Although some camp dwellers in Haiti’s capital, homeless from the Jan. 12 quake, were able to evacuate to more secure shelter with family or friends, or in schools and public buildings, hundreds of thousands spent the night under dripping plastic and canvas in the mud-choked encampments.
“It rained, but it was a normal night and I slept,” said ice cream seller Zaporte N’Zanou, who passed the night in a tent in the big Champs de Mars quake survivors’ camp in front of the wrecked presidential palace in Port-au-Prince.
With the approach of Tomas from the south, the United Nations and relief agencies have gone on maximum alert to prepare for the risk of a further humanitarian emergency in Haiti, which is already reeling from a deadly cholera epidemic and from the widespread destruction of the earthquake.
At 8 a.m. (1200 GMT), Tomas was moving northeastward to the west of Haiti, about 160 miles (255 km) from Port-au-Prince, packing top sustained winds of 85 miles per hour (135 kph), the United States National Hurricane Center said.
It had earlier re-intensified over the Caribbean sea into a Category 1 hurricane on the five-step Saffir-Simpson scale, heading on a track that would take it near or over eastern Cuba, the Turks and Caicos Islands and southeastern Bahamas.
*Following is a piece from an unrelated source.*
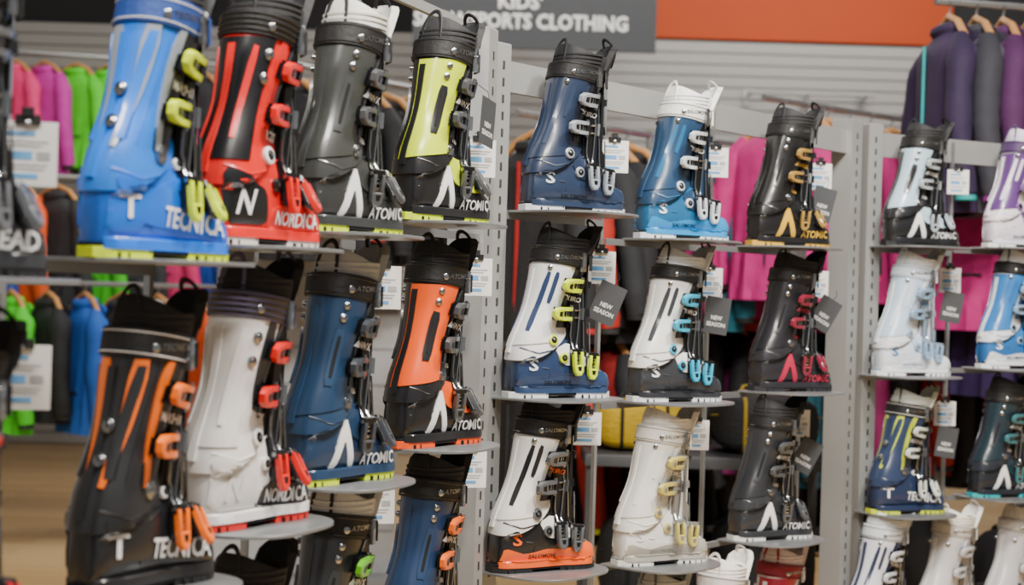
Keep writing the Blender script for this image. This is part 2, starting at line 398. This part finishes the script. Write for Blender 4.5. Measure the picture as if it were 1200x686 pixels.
boots=[
 ('L',-1.425,0.0,-62,'H',pal('#2e3034','#3a3c41','#24262a','#35373b','#1c1d20','#5b5e63')),
 ('L',-1.425,-.44,-62,'H',pal('#1b1c1f','#17181b','#b0141c','#26272b','#26272b','#c01820')),
 ('L',-1.152,.0286,-58,'T',pal('#1268d8','#1b74de','#17181b','#8e979f',YEL,YEL,strap='#1a3f88',liner='#222327',flap='#17181b')),
 ('L',-1.158,-.400,-60,'T',pal('#1f2023','#27282b','#1b1c1f','#f07014','#1b1b1d','#f07014',flap='#1d1e21')),
 ('L',-.966,.056,-60,'N',pal('#d8201c','#d8201c','#16171a','#d8201c','#d4c8c4','#d81c18',flap='#16171a')),
 ('L',-.972,-.350,-60,'N',pal('#e4e3e2','#e8e7e6','#dedddc','#26272b','#cf1f1c','#d8201a',base='#1d1e22',strap='#5c5670',logo='#d8dadc',flap='#1d1e22')),
 ('L',-.966,-.776,-60,'H',pal('#202125','#26282c','#a8181a','#1a1b1e','#26272b','#b01c20')),
 ('L',-.757,.0884,-57,'A',pal('#333637','#3b3e3e','#3b3e3c','#2a2b2c',YEL,'#4a4c4e',flap='#202223',liner='#c4c4c0')),
 ('L',-.762,-.318,-57,'A',pal('#223a58','#25405f','#213a58','#1c2c42',YEL,'#3a3f46',flap='#16202e',liner='#b2b6b4')),
 ('L',-.757,-.707,-57,'A',pal('#2a2d30','#33363a','#2a2d30','#1c1d20',YEL,'#5fae20',flap='#1f2124',liner='#cfd0d0')),
 ('L',-.481,.127,-55,'A',pal('#1b1c1e','#1d1e20','#c6dc14','#151618',YEL,'#4a4c4e',flap='#1a1b1d')),
 ('L',-.485,-.290,-55,'A',pal('#1b1c1f','#1d1e21','#f05a14','#17181a','#e85010','#4a4c4e',flap='#1a1b1d')),
 ('L',-.481,-.690,-55,'A',pal('#1f3350','#263c5c','#22385a','#1a2a40','#e85010','#e86818',flap='#1b1d22')),
 ('M',.082,.186,-30,'S',pal('#26344c','#26324a','#232f46','#26344c','#d0d3d6','#8a929c',liner='#15161a',logo='#c8d0d8',flap='#1a1e26')),
 ('M',.050,-.234,-30,'S',pal('#26385a','#e2e4e6','#e2e4e6','#2a3e60','#dcdee0',YEL,logo='#dfe4ea',flap='#1b1d22')),
 ('M',.019,-.619,-30,'S',pal('#1b1c1f','#e4e4e2','#e4e4e2','#f06018','#1a1b1d','#55585c',liner='#1a1a1c',logo='#f06018',flap='#1b1c1f')),
 ('M',.447,.1437,-29,'S',pal('#1f5f8c','#24405e','#24405e','#1f86c4','#d8dde0','#c3cbd2',liner='#dfe3e4',strap='#e2e4e2',flap='#203a58')),
 ('M',.438,-.259,-29,'S',pal('#35383d','#e6e7e6','#e6e7e6','#2c2e33','#dadcde','#2aa6cc',liner='#d8dcde',flap='#26282c')),
 ('M',.403,-.658,-29,'S',pal('#e2e2de','#e6e6e2','#dcdcd8','#a8a49a','#dcdcd6','#c0b460',liner='#eceae4',strap='#d8d8d0',flap='#dcdcd8',base='#8c8c88')),
 ('M',.875,.148,-28,'A',pal('#1a1a1c','#1d1d1f','#1b1b1d','#141416','#c49a3a','#a08040',logo='#d0a640',flap='#1a1a1c')),
 ('M',.902,-.250,-28,'A',pal('#26262b','#2a2a2f','#232328','#1a1a1e','#26262a','#802038',liner='#2a2a2e',logo='#b02848',flap='#232327')),
 ('M',.834,-.651,-28,'A',pal('#2c2f33','#33363a','#2b2d31','#222427','#d8d8d6','#4a4c4f',flap='#222427')),
 ('M',.405,-1.06,-46,'S',pal('#d0d2d0','#c8cac8','#b8bab8','#9a9c9c','#d0d0ce','#a8aaae',liner='#b8bab8',strap='#60646a')),
 ('M',.640,-1.06,-47,'H',pal('#e6e4e0','#e8e6e2','#dedcd8','#c0a8a8','#d8d8d4','#c8c8c8',liner='#e8e4e0',strap='#d0ccc8',flap='#e0deda')),
 ('M',.880,-1.06,-47,'H',pal('#e6e4e2','#e8e6e4','#a01c34','#b02040','#d8d8d4','#b02040',liner='#d8c8c8',strap='#8c1c30',flap='#e0deda')),
 ('R',.085,.179,-20,'A',pal('#1c1d20','#202226','#b4cfe0','#1a1b1e','#1c1d20','#a8b4bc',flap='#1a1b1e')),
 ('R',.065,-.220,-20,'S',pal('#d2dce8','#dde4ea','#b8cfe6','#dfe4ea','#e2e4e6','#88a8c8',liner='#e4e8ea',strap='#c8d4e0',flap='#d4dee8',base='#8fa4b8',logo='#5080b0')),
 ('R',.060,-.644,-20,'T',pal('#22304e','#2c3a58','#22304e','#b8c838','#c4d430','#d4dcd8',liner='#d0d8d0',flap='#22304e')),
 ('R',.472,.190,-20,'S',pal('#ddd8e4','#e4e0e8','#5c3c78','#d8d4e0','#e0e0e2','#7c5c98',liner='#d8d0e0',strap='#4a3460',flap='#dcd8e2')),
 ('R',.460,-.196,-20,'S',pal('#2a68a8','#dfe6ec','#2f74b8','#dfe4ea','#e2e4e6','#88a8c8',liner='#e4e8ea',flap='#2a5c94')),
 ('R',.440,-.606,-20,'A',pal('#20242c','#262b34','#1f3038','#1a1d24','#28a0a8','#3a7078',flap='#20242c')),
 ('R',-.015,-1.02,-26,'S',pal('#28304c','#2c3450','#d8dce4','#d0d4dc','#d0d4d8','#c8ccd4',liner='#d8dce0',strap='#d0d4da')),
 ('R',.245,-1.02,-26,'H',pal('#dcdcdc','#e0e0e0','#c8c8ca','#b8b8bc','#d0d0d0','#c0c0c4',liner='#e0dcd4',strap='#c8c4bc',flap='#d8d8d8',base='#a0a0a4')),
 ('R',.505,-1.02,-26,'H',pal('#d4d4d6','#d8d8da','#c0c0c4','#acacb0','#d0d0d0','#c0c0c4',liner='#d8d4cc',strap='#b8b4ac',flap='#d0d0d2',base='#909094')),
]
for s,t,z,yaw,d,pm in boots:
    o=obj('ski_boot',BOOT[d],pm,P(s,t,0,z+.0005),math.radians(-yaw),True)
    if s=='L': o.scale=(.90,.90,1.0) if t<-1.1 else (.93,.93,1.0)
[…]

On Thursday, hours before the approach of the cyclone, Haitian President Rene Preval went on national radio to urge citizens to take precautions and follow evacuation recommendations in the face of the risk of gusting winds, surging waves and torrential rains.
“Protect your lives,” Preval told Haitians. The Miami-based hurricane center said the biggest threat from Tomas would be heavy rainfall that could produce flash flooding and life-threatening mudslides in Haiti, where massive deforestation — caused largely by impoverished peasants cutting firewood for decades — has left hills and mountains bare and eroded.
The Jan. 12 earthquake killed more than a quarter of a million people in Haiti, the Western Hemisphere’s poorest nation. About 1.3 million survivors live in makeshift tent camps crammed into open spaces in the wrecked capital.